OBJECTIVE:
Set down exactly the lines of the listing below, please, beginning with the first and ending with the line that holds "vs.exposure = 0.0".
--- Start of MATERIAL ---
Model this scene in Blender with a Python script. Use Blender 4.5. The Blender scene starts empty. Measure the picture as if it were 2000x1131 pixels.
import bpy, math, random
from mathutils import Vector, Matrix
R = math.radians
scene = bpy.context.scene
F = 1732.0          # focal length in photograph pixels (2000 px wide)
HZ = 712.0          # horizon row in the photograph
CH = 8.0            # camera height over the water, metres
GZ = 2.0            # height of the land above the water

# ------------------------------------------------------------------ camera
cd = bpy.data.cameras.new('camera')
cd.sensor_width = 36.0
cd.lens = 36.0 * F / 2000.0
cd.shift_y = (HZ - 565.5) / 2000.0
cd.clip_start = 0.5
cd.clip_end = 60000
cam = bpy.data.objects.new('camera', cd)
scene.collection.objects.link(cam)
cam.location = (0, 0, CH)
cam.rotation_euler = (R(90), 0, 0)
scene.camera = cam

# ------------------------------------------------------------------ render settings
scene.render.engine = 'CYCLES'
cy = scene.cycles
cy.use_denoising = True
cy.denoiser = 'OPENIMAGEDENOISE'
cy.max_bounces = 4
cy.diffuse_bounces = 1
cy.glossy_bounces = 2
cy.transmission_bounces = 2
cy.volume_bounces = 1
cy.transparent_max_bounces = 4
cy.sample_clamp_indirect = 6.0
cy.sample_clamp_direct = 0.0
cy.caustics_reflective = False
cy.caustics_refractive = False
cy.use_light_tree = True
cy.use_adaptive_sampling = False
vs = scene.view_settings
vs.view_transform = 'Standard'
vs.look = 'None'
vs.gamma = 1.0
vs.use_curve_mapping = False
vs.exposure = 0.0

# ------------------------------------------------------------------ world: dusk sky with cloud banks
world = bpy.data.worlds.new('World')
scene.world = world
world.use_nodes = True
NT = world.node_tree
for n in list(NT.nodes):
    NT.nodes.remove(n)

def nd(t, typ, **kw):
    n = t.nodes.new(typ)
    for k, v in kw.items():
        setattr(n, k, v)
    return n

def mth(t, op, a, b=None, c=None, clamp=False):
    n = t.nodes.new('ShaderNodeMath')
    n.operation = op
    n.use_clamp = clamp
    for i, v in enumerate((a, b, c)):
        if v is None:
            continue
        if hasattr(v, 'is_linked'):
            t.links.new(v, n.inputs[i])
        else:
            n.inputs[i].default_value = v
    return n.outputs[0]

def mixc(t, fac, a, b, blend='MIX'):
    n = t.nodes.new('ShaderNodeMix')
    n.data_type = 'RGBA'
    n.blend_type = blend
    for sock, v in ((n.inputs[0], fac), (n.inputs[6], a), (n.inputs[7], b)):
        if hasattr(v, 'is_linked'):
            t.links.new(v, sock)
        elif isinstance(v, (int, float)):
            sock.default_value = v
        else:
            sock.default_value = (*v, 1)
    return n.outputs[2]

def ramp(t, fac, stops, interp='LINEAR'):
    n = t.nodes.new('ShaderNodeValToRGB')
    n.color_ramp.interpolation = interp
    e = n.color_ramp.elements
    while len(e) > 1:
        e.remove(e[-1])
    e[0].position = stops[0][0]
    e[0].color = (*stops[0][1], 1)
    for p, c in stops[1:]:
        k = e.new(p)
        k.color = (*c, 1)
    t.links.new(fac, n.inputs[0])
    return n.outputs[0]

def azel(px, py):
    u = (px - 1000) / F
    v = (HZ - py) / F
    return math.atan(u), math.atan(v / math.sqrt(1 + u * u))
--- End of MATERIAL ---
SOLUTION BELOW:
Model this scene in Blender with a Python script. Use Blender 4.5. The Blender scene starts empty. Measure the picture as if it were 2000x1131 pixels.
import bpy, math, random
from mathutils import Vector, Matrix
R = math.radians
scene = bpy.context.scene
F = 1732.0          # focal length in photograph pixels (2000 px wide)
HZ = 712.0          # horizon row in the photograph
CH = 8.0            # camera height over the water, metres
GZ = 2.0            # height of the land above the water

# ------------------------------------------------------------------ camera
cd = bpy.data.cameras.new('camera')
cd.sensor_width = 36.0
cd.lens = 36.0 * F / 2000.0
cd.shift_y = (HZ - 565.5) / 2000.0
cd.clip_start = 0.5
cd.clip_end = 60000
cam = bpy.data.objects.new('camera', cd)
scene.collection.objects.link(cam)
cam.location = (0, 0, CH)
cam.rotation_euler = (R(90), 0, 0)
scene.camera = cam

# ------------------------------------------------------------------ render settings
scene.render.engine = 'CYCLES'
cy = scene.cycles
cy.use_denoising = True
cy.denoiser = 'OPENIMAGEDENOISE'
cy.max_bounces = 4
cy.diffuse_bounces = 1
cy.glossy_bounces = 2
cy.transmission_bounces = 2
cy.volume_bounces = 1
cy.transparent_max_bounces = 4
cy.sample_clamp_indirect = 6.0
cy.sample_clamp_direct = 0.0
cy.caustics_reflective = False
cy.caustics_refractive = False
cy.use_light_tree = True
cy.use_adaptive_sampling = False
vs = scene.view_settings
vs.view_transform = 'Standard'
vs.look = 'None'
vs.gamma = 1.0
vs.use_curve_mapping = False
vs.exposure = 0.0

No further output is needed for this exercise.